Configuring Your System

The third and final menu, System, is used to configure and customize your system, access help, and report problems. Inside the menu are a few options.

  • Preferences: This submenu contains items for customizing the look and feel of your desktop. Each of these settings applies only to the desktop of a user who is logged in. If you log in as another user, the settings change to that user's preferences.
  • Administration: This submenu is used to configure systemwide settings such as networking, users, printing, and more. To use these menu items, you need to know the system administrator password.
  • Help and Support: With this you can access the Ubuntu Help Center, which provides documentation and guides for your Ubuntu desktop.
  • Report a Problem: If you do encounter a problem with your system, you can use this item to report it as a bug to Launchpad, the application used by Ubuntu (and other projects) to manage development and support. To learn more about Launchpad visit

TIP: Feel the Power
When you installed Ubuntu, you were asked for a username and password for the system. This password not only provides access to your normal user account but also accesses the all-powerful Administration features. As such, when you access the menu options and are asked for the password, just enter your normal password, and you can use those features.

This feature applies only to the first user account that you created on the system. If you add other accounts, those users cannot access the Administration options unless you explicitly give them access.

Shortcut Icons

On the panel are a number of shortcut icons next to the menus. These small icons are always visible and can be single-clicked to gain immediate access to your favorite applications. Ubuntu comes with some stock shortcuts on the panel, but you are welcome to add your own.

Adding your own icon is as simple as finding the application you want to add in the menu and then dragging it to the panel. You can then right-click the new shortcut icon and select Move to move it to the right place.


One of the most useful features in Ubuntu is the ability to run small programs called applets on the panel. These small programs are useful for a variety of tasks and provide quick and easy access via the panel.

To add an applet, right-click the panel and select Add to Panel. The window shown in Figure 3-4 pops up. Select one of the many applets, and click Add. When the applet appears on the panel, you can press the middle mouse button (or the left and right buttons together) to move it around.
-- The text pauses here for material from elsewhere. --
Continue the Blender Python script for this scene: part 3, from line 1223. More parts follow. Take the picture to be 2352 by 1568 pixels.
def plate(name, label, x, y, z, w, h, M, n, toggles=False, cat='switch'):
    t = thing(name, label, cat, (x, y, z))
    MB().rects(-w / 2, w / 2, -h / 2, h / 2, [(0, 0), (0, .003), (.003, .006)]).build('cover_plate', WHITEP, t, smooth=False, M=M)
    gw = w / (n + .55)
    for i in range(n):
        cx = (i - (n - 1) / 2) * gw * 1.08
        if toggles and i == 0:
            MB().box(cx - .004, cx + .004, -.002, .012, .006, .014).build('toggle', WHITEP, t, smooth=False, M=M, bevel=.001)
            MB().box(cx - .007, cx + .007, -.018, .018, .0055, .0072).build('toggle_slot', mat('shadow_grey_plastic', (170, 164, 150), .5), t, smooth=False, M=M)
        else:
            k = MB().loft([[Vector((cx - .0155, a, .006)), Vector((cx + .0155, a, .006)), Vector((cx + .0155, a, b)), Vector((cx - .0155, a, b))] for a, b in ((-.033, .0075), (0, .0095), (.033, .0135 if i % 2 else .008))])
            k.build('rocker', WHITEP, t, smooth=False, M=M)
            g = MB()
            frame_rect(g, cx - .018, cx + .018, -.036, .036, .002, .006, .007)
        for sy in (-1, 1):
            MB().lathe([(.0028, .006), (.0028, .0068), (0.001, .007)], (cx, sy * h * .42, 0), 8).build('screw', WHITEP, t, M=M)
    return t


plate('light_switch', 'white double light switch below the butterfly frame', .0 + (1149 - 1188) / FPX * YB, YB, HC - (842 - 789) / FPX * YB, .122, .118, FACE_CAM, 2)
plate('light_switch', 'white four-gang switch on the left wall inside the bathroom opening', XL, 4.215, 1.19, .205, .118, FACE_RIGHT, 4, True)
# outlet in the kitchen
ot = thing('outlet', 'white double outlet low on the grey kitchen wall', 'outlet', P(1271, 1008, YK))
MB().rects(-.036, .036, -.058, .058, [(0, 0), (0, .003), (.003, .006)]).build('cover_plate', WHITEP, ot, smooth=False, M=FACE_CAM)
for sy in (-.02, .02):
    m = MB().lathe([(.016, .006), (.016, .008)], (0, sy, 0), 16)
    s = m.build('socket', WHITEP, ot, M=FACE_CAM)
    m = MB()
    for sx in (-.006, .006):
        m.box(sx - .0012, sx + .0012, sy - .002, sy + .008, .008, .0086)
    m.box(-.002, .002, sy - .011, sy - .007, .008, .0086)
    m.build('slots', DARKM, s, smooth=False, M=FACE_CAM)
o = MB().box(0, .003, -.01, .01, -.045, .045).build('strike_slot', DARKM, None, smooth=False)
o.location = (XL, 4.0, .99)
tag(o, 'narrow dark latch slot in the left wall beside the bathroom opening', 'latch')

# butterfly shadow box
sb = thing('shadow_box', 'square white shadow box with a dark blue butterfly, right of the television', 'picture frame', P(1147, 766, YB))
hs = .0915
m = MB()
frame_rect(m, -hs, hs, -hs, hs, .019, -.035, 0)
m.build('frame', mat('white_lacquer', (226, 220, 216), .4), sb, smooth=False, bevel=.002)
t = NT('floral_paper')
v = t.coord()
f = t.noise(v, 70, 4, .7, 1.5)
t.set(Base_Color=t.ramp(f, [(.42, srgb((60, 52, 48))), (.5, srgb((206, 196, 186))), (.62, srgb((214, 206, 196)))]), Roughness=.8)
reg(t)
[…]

Figure 3-4 Ubuntu comes bundled with a selection of applets.

The Notification Area

In the top right-hand part of the panel is the notification area and the clock. The notification area is similar to the Windows system tray in that it provides a series of small icons that indicate something specific. A good example of this is Network Manager, which looks after your network connections—both wired and wireless—for you.

You can fiddle with the notification area items by right-clicking them to view a context menu. Some icons (such as the volume control) allow you to left-click on them to view them. Try clicking the little speaker icon and adjusting the slider.

QUICK TIP: Right-click the volume icon, and select Open Volume Control to access the mixer settings for your sound card. These settings configure the speakers, microphone, line-in, and any other sound card inputs or outputs.

The Clock

Next to the notification area is the clock. Click on the clock to view a calendar. Later, when you use Evolution, items that are added to your calendar appear in the clock applet too. Instead of opening up Evolution to find out when your dreaded dentist appointment is, just click on the clock to see it immediately.

QUICK TIP: Customize your clock by right-clicking it and selecting Preferences.